=== MATERIAL FOR THIS EXERCISE ===
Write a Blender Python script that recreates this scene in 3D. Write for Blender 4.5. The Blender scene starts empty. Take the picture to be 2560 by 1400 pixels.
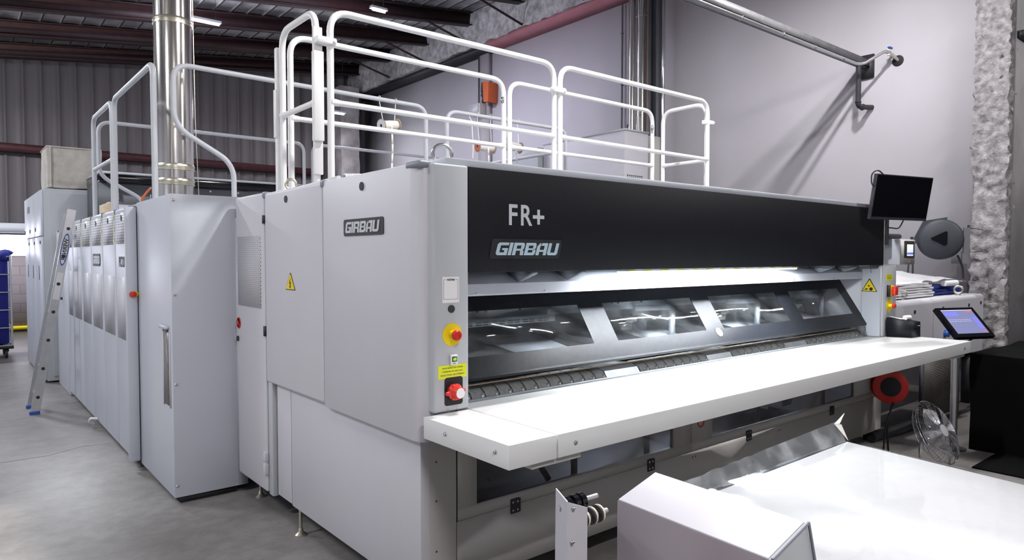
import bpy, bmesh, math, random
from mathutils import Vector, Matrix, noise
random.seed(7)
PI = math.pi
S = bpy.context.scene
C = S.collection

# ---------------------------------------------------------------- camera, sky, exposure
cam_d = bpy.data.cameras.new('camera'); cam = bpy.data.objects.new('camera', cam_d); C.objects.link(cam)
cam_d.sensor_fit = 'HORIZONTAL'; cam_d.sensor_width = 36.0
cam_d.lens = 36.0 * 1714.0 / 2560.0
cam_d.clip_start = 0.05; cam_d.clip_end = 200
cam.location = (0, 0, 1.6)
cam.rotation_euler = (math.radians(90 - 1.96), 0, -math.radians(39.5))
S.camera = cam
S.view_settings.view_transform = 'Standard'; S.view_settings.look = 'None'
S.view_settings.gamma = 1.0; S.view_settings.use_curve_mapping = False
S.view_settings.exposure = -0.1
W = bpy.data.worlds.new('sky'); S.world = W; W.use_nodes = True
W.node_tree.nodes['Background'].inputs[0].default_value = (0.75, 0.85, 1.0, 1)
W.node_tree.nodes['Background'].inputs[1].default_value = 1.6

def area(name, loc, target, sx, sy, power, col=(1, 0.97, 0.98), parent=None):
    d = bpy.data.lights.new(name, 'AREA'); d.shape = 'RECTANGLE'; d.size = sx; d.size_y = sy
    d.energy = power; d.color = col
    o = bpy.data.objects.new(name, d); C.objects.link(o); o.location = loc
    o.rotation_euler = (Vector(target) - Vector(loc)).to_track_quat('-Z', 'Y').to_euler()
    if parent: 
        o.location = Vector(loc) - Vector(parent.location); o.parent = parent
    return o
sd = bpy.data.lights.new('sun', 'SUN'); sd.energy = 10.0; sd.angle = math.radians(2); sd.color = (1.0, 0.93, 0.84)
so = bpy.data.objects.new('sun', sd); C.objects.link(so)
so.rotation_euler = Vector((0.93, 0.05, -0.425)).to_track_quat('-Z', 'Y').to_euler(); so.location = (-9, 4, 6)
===
=== MATERIAL FOR THIS EXERCISE ===
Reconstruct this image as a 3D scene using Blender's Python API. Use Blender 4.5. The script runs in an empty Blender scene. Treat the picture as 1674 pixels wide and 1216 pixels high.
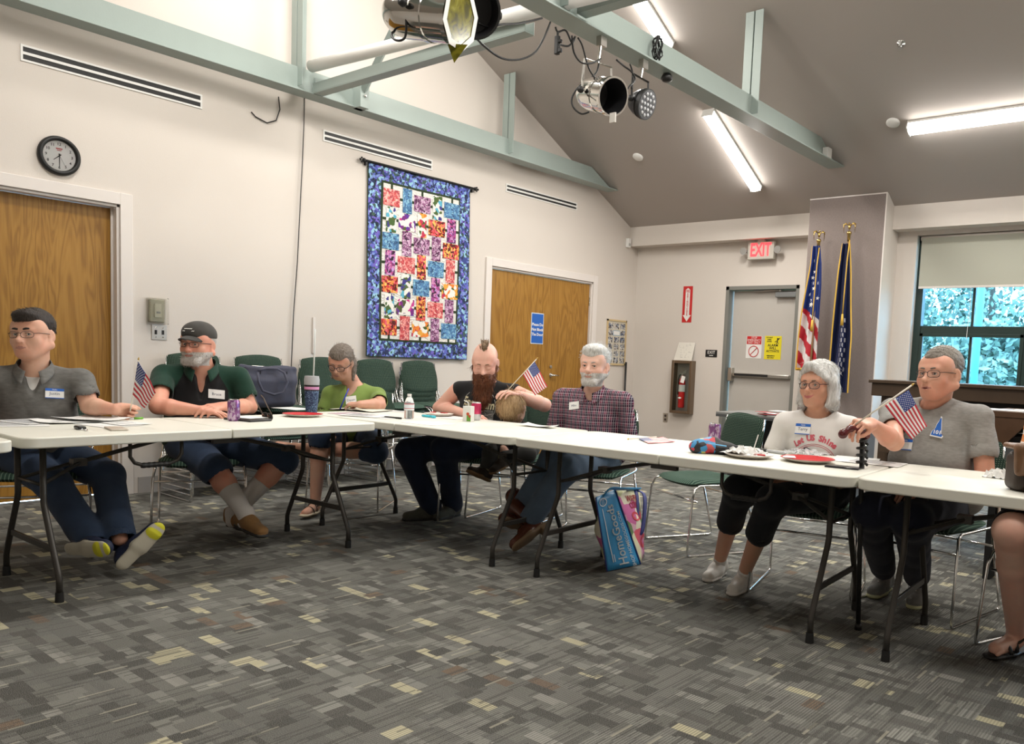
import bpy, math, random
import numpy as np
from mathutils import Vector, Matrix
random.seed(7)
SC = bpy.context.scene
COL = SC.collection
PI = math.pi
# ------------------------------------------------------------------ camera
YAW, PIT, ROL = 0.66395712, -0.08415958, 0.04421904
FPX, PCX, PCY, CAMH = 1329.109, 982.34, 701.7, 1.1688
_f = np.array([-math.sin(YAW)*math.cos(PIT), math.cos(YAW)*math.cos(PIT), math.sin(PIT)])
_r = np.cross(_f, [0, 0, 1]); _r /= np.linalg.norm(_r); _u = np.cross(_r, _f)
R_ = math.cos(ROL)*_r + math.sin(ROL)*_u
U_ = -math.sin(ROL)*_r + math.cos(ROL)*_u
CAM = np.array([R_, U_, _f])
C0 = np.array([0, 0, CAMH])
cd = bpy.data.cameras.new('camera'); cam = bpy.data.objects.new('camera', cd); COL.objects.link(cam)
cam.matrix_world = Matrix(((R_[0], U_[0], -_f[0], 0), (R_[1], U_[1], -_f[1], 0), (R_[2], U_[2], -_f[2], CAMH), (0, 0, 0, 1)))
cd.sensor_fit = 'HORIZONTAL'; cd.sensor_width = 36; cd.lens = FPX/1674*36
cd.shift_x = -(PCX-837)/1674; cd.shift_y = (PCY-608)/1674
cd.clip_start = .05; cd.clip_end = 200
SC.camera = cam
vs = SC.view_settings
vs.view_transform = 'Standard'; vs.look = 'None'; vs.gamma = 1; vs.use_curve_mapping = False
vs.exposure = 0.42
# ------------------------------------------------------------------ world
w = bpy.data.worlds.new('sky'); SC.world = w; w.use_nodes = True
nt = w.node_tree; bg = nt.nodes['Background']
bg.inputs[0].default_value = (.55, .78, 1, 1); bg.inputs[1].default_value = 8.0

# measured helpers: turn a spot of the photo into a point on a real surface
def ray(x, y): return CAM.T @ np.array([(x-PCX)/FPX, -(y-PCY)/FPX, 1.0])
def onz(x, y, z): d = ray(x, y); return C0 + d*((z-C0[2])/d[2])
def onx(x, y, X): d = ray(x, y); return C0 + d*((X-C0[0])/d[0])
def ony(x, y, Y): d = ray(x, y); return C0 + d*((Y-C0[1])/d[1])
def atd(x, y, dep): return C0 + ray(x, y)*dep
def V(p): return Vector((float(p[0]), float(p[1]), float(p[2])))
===
TASK INSTRUCTIONS -
Look above for the line with "Write a Blender"; quote it and every line after it, stopping after the line with "C = S.collection", exactly, with nothing added and without pictures.

SOLUTION FOR THIS TASK -
Write a Blender Python script that recreates this scene in 3D. Write for Blender 4.5. The Blender scene starts empty. Take the picture to be 2560 by 1400 pixels.
import bpy, bmesh, math, random
from mathutils import Vector, Matrix, noise
random.seed(7)
PI = math.pi
S = bpy.context.scene
C = S.collection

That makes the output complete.